The drink is not unknown in Micronesia; it is, however, obtained, not by chewing, but by crushing the roots. The mass, after damping, is packed in strips of hibiscus and wrung out. In Ponapé ava, which once was sacred, is now drunk like water. In Melanesia also the preparation by crushing is found. Among many Polynesian races kava afforded the basis for poisonous drinks; a popular poison among the Hawaiians was made by mixing with it the leaves of Tephrosia piscatoria, Daphne indica, and the common gourd Lagenaria.

That the consumption of spirituous drinks was originally almost or quite unknown, is distinctly asserted in regard to New Zealand, New Caledonia, the Loyalty Islands, Waigiu, and Humboldt Bay. In a few places, as Guadalcanar and New Georgia, a kind of palm wine is made, the juice being drawn off by incisions in the unopened flower. We find the same in Micronesia, where the people of Ponapé even distilled a kind of brandy from palm wine. The plague of brandy imported from Europe has, under the influence of the missions, happily been less diffused in the smaller islands than in Australia and New Zealand.

Coco-nut juice serves as the ordinary drink, the nut is held high, and the juice allowed to flow into the mouth, and the same mode of drinking is customary from other vessels; to touch the nut with the mouth is considered unmannerly. As kava came in from the eastward, so did tobacco and betel from the west. We can indicate New Guinea and its neighbourhood as the central point of both. Both travel in close conjunction, tobacco having spread with extraordinary rapidity; for instance, in a few years it has overrun the Admiralty Islands and New Ireland. Towards the end of the eighties the limit of tobacco passed exactly through Normanby, now it is cultivated on all the larger groups of the Pacific Islands, and in many places it already grows wild.

Polynesian pots and implements

Polynesian pots and implements (the two calabashes for betel-lime, from the Admiralty Islands)
also a shell horn - length of shell approx 350mm. (Christy Collection.)
[Click on picture for higher resolution]

Polynesian pots and implements

In east and south-east New Guinea it is smoked with a piece of bamboo, through the small opening of which the smoke is drawn from the bowl and swallowed; this intoxicating practice is known as bau-bau.
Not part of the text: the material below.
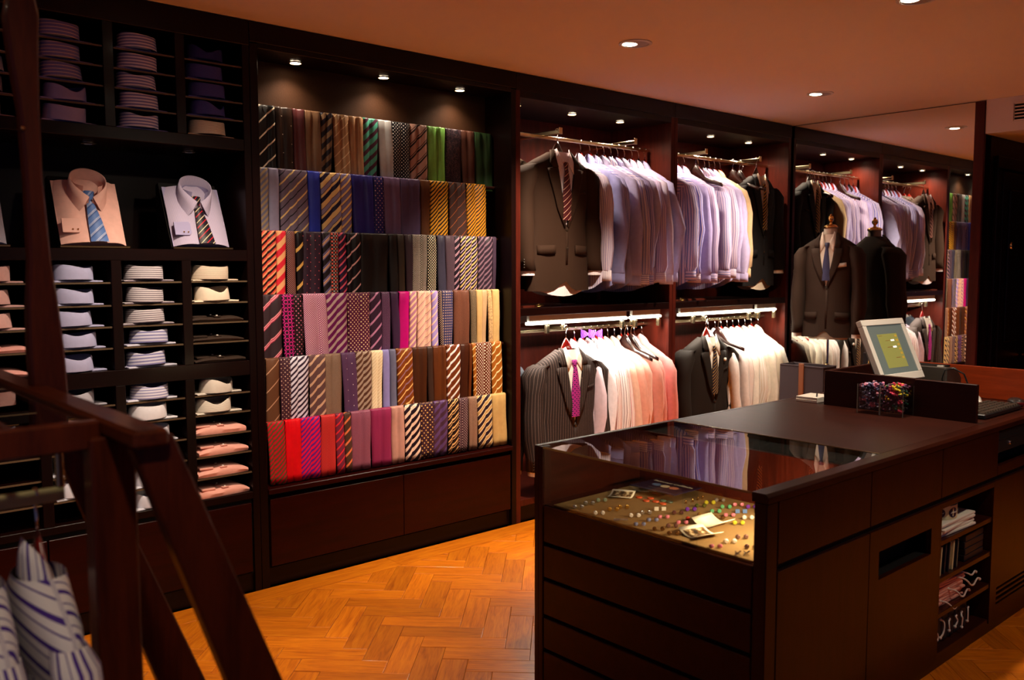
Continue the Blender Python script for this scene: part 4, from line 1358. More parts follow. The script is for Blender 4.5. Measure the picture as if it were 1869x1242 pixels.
rail_of_shirts([4.25, 4.33, 4.40, 4.46, 4.52, 4.58, 4.65, 4.72, 4.79, 4.86, 4.945],
    [('P e4d0e0', 'pale lilac pink'), ('P f0e8f0', 'white'), ('V 18 f4ece8 c890a0@.3', 'white and pink striped'), ('V 20 f0e8e8 907880@.25', 'white and brown striped'), ('V 16 f8ece8 d898a0@.35', 'white and rose striped'), ('P f4ccb8', 'pale peach'), ('P f4b8a8', 'peach'), ('P f4c0b0', 'light salmon'), ('P f0b0a4', 'salmon'), ('P f0a49c', 'salmon pink'), ('P f0a09c', 'coral pink')],
    LZ, WL1, 160)
WL2 = 'on the lower rail beside the mirror'
rail_of_shirts([5.74, 5.83, 5.91, 5.99, 6.07, 6.15, 6.24, 6.33, 6.43],
    [('P f0e8e4', 'white'), ('P ece0dc', 'off-white'), ('V 18 f0e8e4 dcc0b4@.3', 'white and rose striped'), ('P f4e8dc', 'ivory'), ('V 22 f4ece4 e0d0bc@.3', 'ivory striped'), ('P f4e8d8', 'cream'), ('P f0e4d4', 'pale cream'), ('P ece0cc', 'warm cream'), ('P dcd2c0', 'pale beige')],
    LZ, WL2, 190, bends={8: 0.03})

JU = 'jackets on the hanging rails'
jacket_on_hanger((3.962, 0.075, 2.421), 0.0, 'C 2e1a0c 281509 3', 'V 8 e8dcdc a890a8@.25', 'S 36 3a1218 c89880@.14 3a1218@.4 5a2018@.12 3a1218@.34', 'brown suit jacket with striped tie hanging face out beside the ties', 'dark hanger of the brown suit jacket', M['hangerdark'], JU, depth=0.075)
jacket_on_hanger((6.165, 0.075, 2.419), 0.0, 'P 161212', 'P e0ccb4', 'S 26 1c1a24 c89838@.35 1c1a24@.65', 'black suit jacket with gold striped tie hanging face out beside the mirror', 'dark hanger of the black upper suit jacket', M['hangerdark'], JU, depth=0.075)
jacket_on_hanger((4.0, 0.03, 1.189), 0.0, 'V 16 2c2220 6c5a54@.12', 'P f4ece4', 'R 3a1a4a d03aa0 26 6 2', 'brown pinstriped suit jacket with purple tie on the lower rail', 'red hanger of the pinstriped suit jacket', M['hanger'], JU, depth=0.075, square=None)
jacket_on_hanger((5.48, 0.03, 1.189), 0.0, 'C 221a15 1c1511 3', 'P fcf0e4', 'S 24 1c1c34 c8a040@.2 1c1c34@.8', 'dark brown suit jacket with white flower on the lower rail', 'red hanger of the dark brown suit jacket', M['hanger'], JU, depth=0.075, flower=True)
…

In the Woodlark, Trobriand, and Laughlan groups, the natives profess to have smoked through a reed before the arrival of the Europeans. This was filled with the smoke from the leaves of a certain bush, and then passed round the circle till it was emptied. This reed has been mistakenly regarded as a weapon. The Papuas are great smokers, and A. B. Meyer mentions as a peculiarity of theirs that, after puffing out the smoke through nose or mouth, they form their mouths to a point, and draw in the air with a noise, so that he could always hear when a Papua was smoking in his neighbourhood. Clay pipes have long been manufactured at various spots among the islands, and the Maoris understood how to carve them of stone in the same artistic fashion as is shown in their most original utensils.

Betel extends as far as Tikopia, further east it has been diffused in quite recent times by means of labourers who have emigrated or been exported as far as Fiji, but is not yet found in the New Hebrides or the Banks and Torres Islands. Where it cannot be got, as, for instance, in Isabel, they use an aromatic bark. The western Melanesians all chew betel. Wherever it occurs the teeth are black, and the traces of red saliva speak of the existence of natives even in the desolate Finisterre mountains. Betel nuts are given as presents to guests; areca nut, pepper leaves, and lime are used just as among the Malays, and betel pepper is carried in long ornamented gourds with a small opening through which to introduce the long narrow spoon. Betel boxes and spoons are among the most sedulously wrought utensils in New Guinea and its neighbourhood. It is curious that the words for these requisites in the Admiralty Islands are very unlike the Malay names, while those of the Yap Islanders who belong to the west Micronesians, among whom betel chewing is rare, remind us of those used in the Admiralty Islands.